Otro buen amigo de aquel tiempo tuvo la humanidad de irse hasta México, donde estaba, para traerme a despedir al hombre que me dio la vida y me enseñó a vivir. Pero esa despedida ya había tenido lugar, el día en que él me llevó al aeropuerto. Le dije adiós con una usual palmadita en el hombro y me dispuse a cruzar la puerta de entrada. De repente, algo extraño sucedió y corrí de nuevo hacia donde estaba, para abrazarlo y decirle al oído: “Gracias papá, por todo lo que me ha dado, por todo”. En mi arrebato el hombre se quedó atónito, asustado, pero apenas me fui tomó el teléfono y llamó a una de mis hermanas, para contarle, aún con la emoción pero contento, de mi loco acto de afecto súbito.
Ya han pasado siete eternos y devastantes años, siglos para mí.
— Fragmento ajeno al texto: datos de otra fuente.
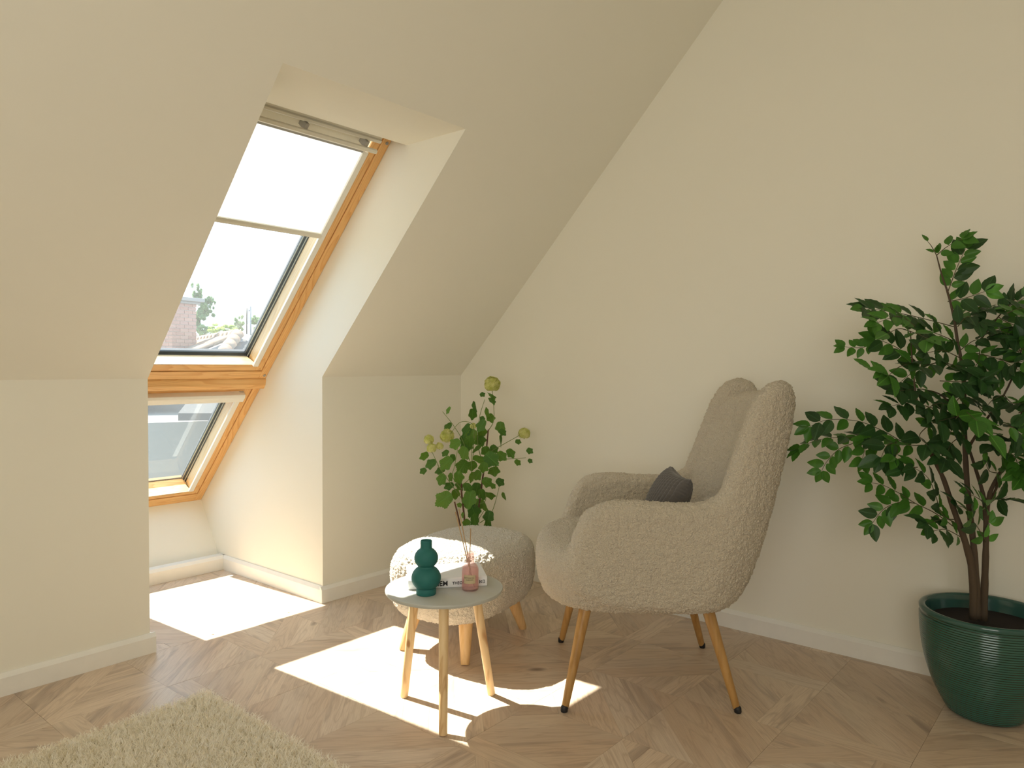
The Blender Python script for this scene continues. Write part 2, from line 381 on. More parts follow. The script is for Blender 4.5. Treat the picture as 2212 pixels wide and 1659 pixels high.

No pasa un día sin que piense en él y sin que le hable. Él sigue siendo mi consejero, ahora es mi camarada y mi mejor psicólogo. Yo lo quiero, lo extraño, aún lo lloro y creo que esto nunca va a acabar.
El negro día se su partida hice por él lo manda la ley de la vida y lo que un buen hijo debe hacer: despedir un padre de la mejor manera, cantándole su tango preferido, contarle cosas bonitas para que pudiera irse en paz. Dios me dio la bendición de estar con mi familia y un torrente de amigos, que hicieron suya mi pena, dándome con ello un gran alivio y amor.
Ahora soy un huérfano. Extraño ese miembro amputado, ese lazo que cortó la vida como se separa un bebé del cordón umbilical. Quienes tuvieron el honor, porque eso es un honor, de conocerlo saben que no miento: mi papá fue un hombre excepcional por su inteligencia, por su bondad, por su humanidad. Por eso al recordarlo en el día en que lastimosamente cerró para siempre sus ojos es inevitable dibujar una sonrisa de amor, que es inmediatamente teñida por varias lágrimas, también germinadas de su amor.
Sus ojos, esos que se cerraron entonces, son ahora los míos, aprendí de su mirada el cada vez más escaso arte de querer y agradecer, algo que late fuerte en mí gracias a ese hombre, que el destino hizo por fortuna ser mi luz, mi gracia, mi gran tesoro, mi gran modelo…mi papá.